On Jul 15, 2014, at 10:55 PM, Pascal Quantin <pascal.quantin@xxxxxxxxx> wrote:
> Le 16/07/2014 03:05, Guy Harris a écrit :
>> Currently, it writes something to a temporary file, and then closes the current file and reads the new file in.
>>
>> 1) What do the four choices it offers mean? I tried it with "OSI Layer 3" on an HTTP capture and no packets were written.
> The idea is to strip the lower layers or create a new pcap with the
> deciphered payload for example.
> As of today, if you select "OSI layer 3" it will export PDUs from IPSec
> and SCTP.
Those aren't the only protocols in the universe at the transport layer - and I'm not sure IPSec is a transport-layer protocol.
Perhaps it should say "IPSec and SCTP" instead?
> If you select "OSI layer 7", it will export the (eventually
> deciphered) payload for credssp, diameter, DTLS, reload, SIP and SSL.
Ditto.
>> 2) Why does it replace the current capture, rather than writing out to a new file with a specified name? That's not what I'd expect a menu item that begins with "Export" to do.

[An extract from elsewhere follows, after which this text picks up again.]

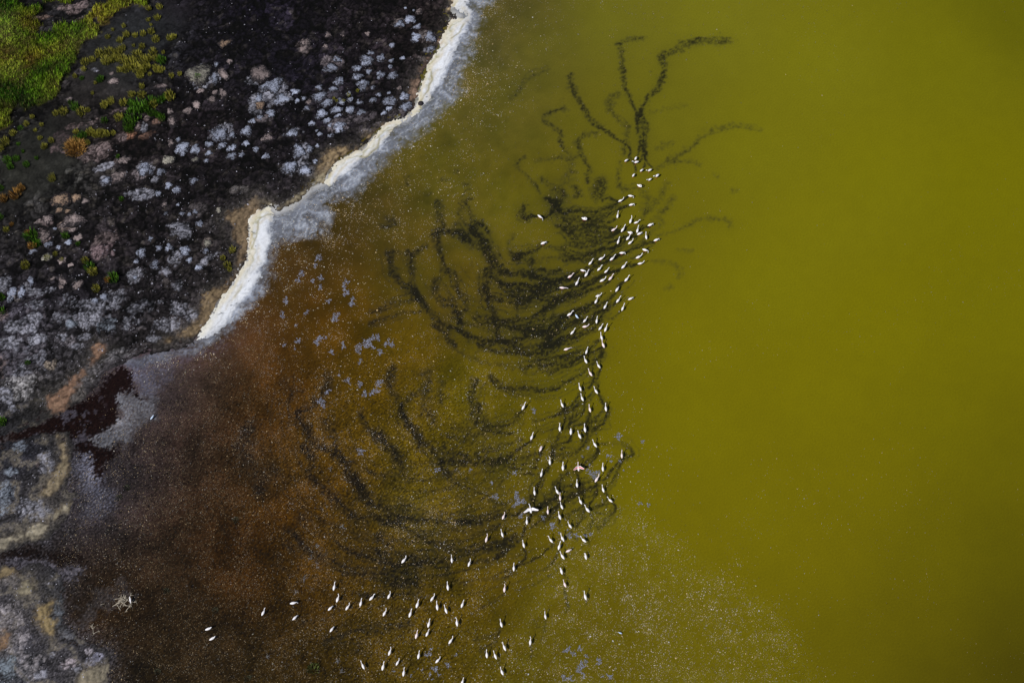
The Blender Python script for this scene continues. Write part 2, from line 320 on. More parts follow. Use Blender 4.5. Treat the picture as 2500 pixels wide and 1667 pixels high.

> I *think* the idea was to be able to visualize the output immediately.
> If you are happy with it you can save the new capture. If you are not,
> you can close the file and reopen the previous capture. It the parent
> capture is not saved, you get a popup dialog asking you whether you want
> to save it or not, avoiding to lose any data.
If that's the intent, it should probably have a name other than "Export PDUs to File", as, unlike the other operations that begin with "Export", it has a side-effect of closing the current file and opening and reading a new file.
(If we supported having multiple files open in the same process, perhaps it should open a new window with the new file.)